(Cross-posted from StackExchange). Let $g$ be a multiplicative function which satisfies $0 \le g(p) \ll 1/p$ and
$$ \sum_{p\le x} g(p) = \log \log x + C + O((\log x)^{-10}). $$
Iwaniec and Friedlander claim the following product identity (equation 1.14). Why is it true?
$$-\sum_n \mu(n)g(n)\log n = \prod_{p} (1-g(p))(1-p^{-1})^{-1}$$
Even the case $g(n)=1/n$ is not clear to me.
Generally speaking, Euler product type formulae involving logarithms can be derived (formally, at least) from Euler product formulae without logarithms via differentiation in the $s$ parameter.

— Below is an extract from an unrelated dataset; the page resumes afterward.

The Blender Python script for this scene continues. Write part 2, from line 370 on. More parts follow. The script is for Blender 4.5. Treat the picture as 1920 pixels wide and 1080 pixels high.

In the specific situation, one can argue as follows. For $s>0$ one has
$$ \sum_n \frac{\mu(n) g(n)}{n^s} = \prod_p (1 - \frac{g(p)}{p^s}) $$ $$ = \zeta(1+s)^{-1} \prod_p (1-\frac{g(p)}{p^s}) (1-\frac{1}{p^{1+s}})^{-1}.$$ The latter product equals $\prod_p (1-g(p)) (1-p^{-1})^{-1} + O(|s|)$ for $s>0$ small by the hypothesis on $\sum_{p \leq x} g(p)$. Thus the RHS is $s \prod_p (1-g(p)) (1-p^{-1})^{-1} + O(|s|^2)$ for $s>0$ small. This implies that $\sum_n \mu(n) g(n) = 0$ and $\sum_n \mu(n) g(n) \log n = - \prod_p (1-g(p)) (1-p^{-1})^{-1}$. Formally, this follows by differentiating both sides with respect to $s$ at $s=0$. To justify the calculation rigorously, first use (2.4) of Friedlander-Iwaniec to truncate $n$ to some large finite range $n \leq x$ and then perform a Taylor expansion of $\sum_{n \leq x} \frac{\mu(n) g(n)}{n^s}$ for some suitably small $s>0$ (e.g. $s = 1/\log^2 x$).